Lee Hyung-taek in 2000 had his first encounter with Kim Sun-yong, then a first grader in middle school, who joined the Samsung Securities team camp. They have been getting along with each other like brothers for six years ever since. Just the day before the interview, Kim was in a country in the southern hemisphere where it is in the middle of summer. It was more than 35 degrees Celsius, but now he is here shivering in the freezing, cold winter weather, almost 50 degrees lower than what he experienced just days earlier. Kim wore a pair of new shoes. “These are what Hyung-taek bought for me in Australia as a sign of encouragement.” Lee Hyung-taek is the youngest in his family of three sons and is very considerate of Kim Sun-yong as if Kim were his real younger brother.

If Lee is a falling star, Kim can be compared to a rising one. Lee won the ATP tour tournament for the first time for a Korean, and once rose to take the ranking of 52nd among international tennis players, a record high for Korean players. For his part, Kim ascended to take first place of the international junior ranking earlier this year.

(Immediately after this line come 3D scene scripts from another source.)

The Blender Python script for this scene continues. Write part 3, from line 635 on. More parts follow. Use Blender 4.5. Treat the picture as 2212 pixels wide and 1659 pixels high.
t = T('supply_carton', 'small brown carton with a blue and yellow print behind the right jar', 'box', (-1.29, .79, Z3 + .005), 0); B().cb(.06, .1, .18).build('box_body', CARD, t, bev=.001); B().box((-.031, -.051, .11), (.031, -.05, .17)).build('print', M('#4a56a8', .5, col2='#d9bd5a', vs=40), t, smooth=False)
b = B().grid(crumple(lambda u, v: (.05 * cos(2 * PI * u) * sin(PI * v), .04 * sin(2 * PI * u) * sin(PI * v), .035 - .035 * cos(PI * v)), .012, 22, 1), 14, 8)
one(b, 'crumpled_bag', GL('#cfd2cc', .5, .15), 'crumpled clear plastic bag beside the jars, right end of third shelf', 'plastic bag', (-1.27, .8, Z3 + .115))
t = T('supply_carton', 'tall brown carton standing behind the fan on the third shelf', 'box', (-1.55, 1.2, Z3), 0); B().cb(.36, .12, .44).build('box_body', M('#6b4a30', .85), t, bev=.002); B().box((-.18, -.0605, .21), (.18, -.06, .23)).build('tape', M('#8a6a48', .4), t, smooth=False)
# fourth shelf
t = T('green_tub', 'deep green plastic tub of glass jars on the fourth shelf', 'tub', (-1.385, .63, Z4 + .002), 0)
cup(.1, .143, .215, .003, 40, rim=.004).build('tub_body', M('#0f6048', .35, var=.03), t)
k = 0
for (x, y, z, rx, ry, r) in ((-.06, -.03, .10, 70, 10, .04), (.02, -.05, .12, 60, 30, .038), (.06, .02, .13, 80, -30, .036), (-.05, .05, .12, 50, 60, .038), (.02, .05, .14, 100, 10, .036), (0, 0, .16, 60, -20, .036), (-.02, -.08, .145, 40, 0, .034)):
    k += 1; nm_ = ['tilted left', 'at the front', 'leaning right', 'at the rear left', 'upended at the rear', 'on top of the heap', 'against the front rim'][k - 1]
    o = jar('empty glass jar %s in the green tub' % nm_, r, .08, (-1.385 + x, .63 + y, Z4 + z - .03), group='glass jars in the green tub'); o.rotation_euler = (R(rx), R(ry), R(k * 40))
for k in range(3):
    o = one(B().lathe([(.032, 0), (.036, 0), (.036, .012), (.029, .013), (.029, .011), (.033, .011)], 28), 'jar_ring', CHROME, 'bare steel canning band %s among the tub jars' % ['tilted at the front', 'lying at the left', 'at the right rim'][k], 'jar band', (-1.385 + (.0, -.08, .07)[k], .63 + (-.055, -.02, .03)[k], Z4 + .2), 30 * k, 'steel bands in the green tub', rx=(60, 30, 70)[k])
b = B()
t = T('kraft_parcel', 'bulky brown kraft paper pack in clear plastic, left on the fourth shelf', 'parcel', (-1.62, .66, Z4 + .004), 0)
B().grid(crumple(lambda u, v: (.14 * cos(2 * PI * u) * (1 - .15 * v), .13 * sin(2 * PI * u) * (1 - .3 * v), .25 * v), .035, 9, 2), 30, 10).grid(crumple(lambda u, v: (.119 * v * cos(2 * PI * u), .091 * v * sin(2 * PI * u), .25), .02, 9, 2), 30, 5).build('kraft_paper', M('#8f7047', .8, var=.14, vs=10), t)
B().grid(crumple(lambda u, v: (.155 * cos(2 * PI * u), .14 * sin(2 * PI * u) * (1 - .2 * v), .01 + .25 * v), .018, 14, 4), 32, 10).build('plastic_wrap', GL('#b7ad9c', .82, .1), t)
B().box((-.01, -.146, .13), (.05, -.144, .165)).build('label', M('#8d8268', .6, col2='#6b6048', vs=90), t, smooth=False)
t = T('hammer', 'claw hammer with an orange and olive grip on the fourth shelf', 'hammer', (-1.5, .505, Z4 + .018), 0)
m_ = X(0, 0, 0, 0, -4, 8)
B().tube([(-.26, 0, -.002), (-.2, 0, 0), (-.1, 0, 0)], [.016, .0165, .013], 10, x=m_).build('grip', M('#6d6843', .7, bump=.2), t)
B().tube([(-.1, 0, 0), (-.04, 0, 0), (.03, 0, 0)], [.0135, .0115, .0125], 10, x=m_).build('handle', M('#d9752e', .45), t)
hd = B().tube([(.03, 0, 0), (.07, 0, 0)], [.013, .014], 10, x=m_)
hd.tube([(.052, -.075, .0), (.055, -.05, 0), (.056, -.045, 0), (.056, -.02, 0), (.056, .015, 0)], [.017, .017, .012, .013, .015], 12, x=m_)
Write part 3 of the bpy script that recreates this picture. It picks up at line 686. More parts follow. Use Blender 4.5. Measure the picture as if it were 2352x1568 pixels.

Lee says, “When I first met Sun-yong, he was so young that we could not get training together. Now I feel that he has grown up so much.” Kim, in response, says, “At first, I couldn’t even look him into eyes because he felt like a real, big star. Yet, he has taught me a lot so far. For me, being a player like him has been my permanent goal.”

Lee Hyung-taek, during his school years, played in Korea only so he does not have a recorded international junior ranking. He was able to advance into international stages only after he joined the Samsung Securities tennis team. Therein lies the reason why he often is envious of Kim Sun-yong, who has a better physique and is growing with great plans and support from Samsung.

Lee in November of last year played against Kim in the national tennis championship, the first of its kind, and made a decisive victory by winning 2-0 (6-0 and 6-2.) After all, Kim Sun-yong, though he is now dominating the international junior matches, still has far to go to match Lee.

Lee says, “I think I will be able to retire more comfortably only when Sun-yong expedites his victory over me.”

Kim replies, “I still have far to go to catch up with you, but wait just a little.”

A sight of these two, who know how to help and encourage each other, signals the bright future of Korean tennis players ahead.